Colin Campbell, a sales and marketing professional from a large corporate background started his own business recently. In the following article, he reflects upon his own experiences of going guerrilla, and argues that a pared-down, but channelled, marketing strategy is what most SMEs need:

I launched my business at the end of 2005, and six months later I found myself in a position of trying to carry out too many marketing activities - yet I had too little business coming in.

I was going from developing my websites, to writing marketing collateral, to developing newsletters, to making contacts and attending networking meetings. All this was taking time and money.

Step back

Taking time out to think about what I was doing and how I was trying to develop my business proved to be the best thing I did.

I immediately discovered some problems. My marketing consisted of a series of activities - they were not linked up. I was meeting people, picking up business cards and not following up sufficiently quickly - people didn’t have a clear enough perspective of how I could help them or how they could help me.

I turned to the internet for answers - Perhaps people with similar business challenges could provide me with some new ideas. I went on some online networking communities and it was here that I came across the concept of guerrilla marketing.

Don’t do too much

The first key with guerrilla marketing is to seize responsibility and analyse the best marketing activities to undertake. One of my problems was that I was trying to do too much at the same time.

On top of this, I was attending a lot of networking meetings as I knew other people had very successful businesses through having a wide and deep network. I’d failed to realise that all these other people had achieved initial success through using one of these strategies, not all of them all at once!

Narrow your focus

The second key with guerrilla marketing is to focus on a small number of marketing activities and carry them out to the best of your ability. CJ Hayden, author of Get Clients Now! says that businesses often know what to do - they just don’t do enough of it, or get distracted.
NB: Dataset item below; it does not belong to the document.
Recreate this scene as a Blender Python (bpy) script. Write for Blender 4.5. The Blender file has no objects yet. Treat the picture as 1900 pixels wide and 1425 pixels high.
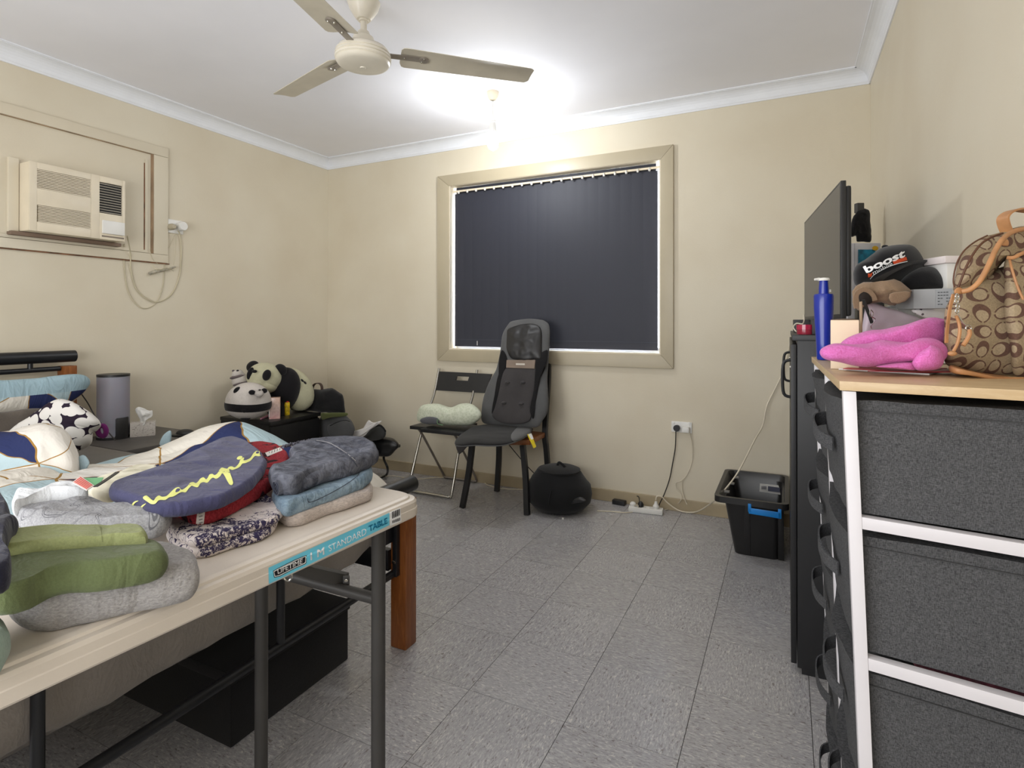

I therefore concentrated my efforts on networking and following up. By doing this I was able to focus on building relationships with people I already knew and go to events to meet new people. When they showed an interest in what I did, only then did I hand them some of my marketing material. By putting people first, my business increased rapidly.

Repeat it again and again

The third key is to execute and repeat whatever works over and over again. In his Guerrilla Marketing books, Jay Conrad Levinson says:

Mediocre marketing with commitment works better than brilliant marketing without commitment.

I started a programme and five weeks later my business doubled. The growth was far greater than I could have expected if I’d continued with my previous approach.

Factors for success

Here are some other factors that are critical to success.

  • Establish how much business you have today.
  • Establish how much business you would like in the long term.
  • Establish how much business you could add in 28 days, if you put your mind to it.
  • Work out where you are stuck or need most effort - Most people think they need to fill the sales pipeline, in fact, most need to focus on following up!
  • Work every day on putting the ingredients for success in place.
  • Monitor your progress every day.
  • Stick to your plan and it will work.

So what are you waiting for? Grab your gun and start your own bit of guerrilla warfare!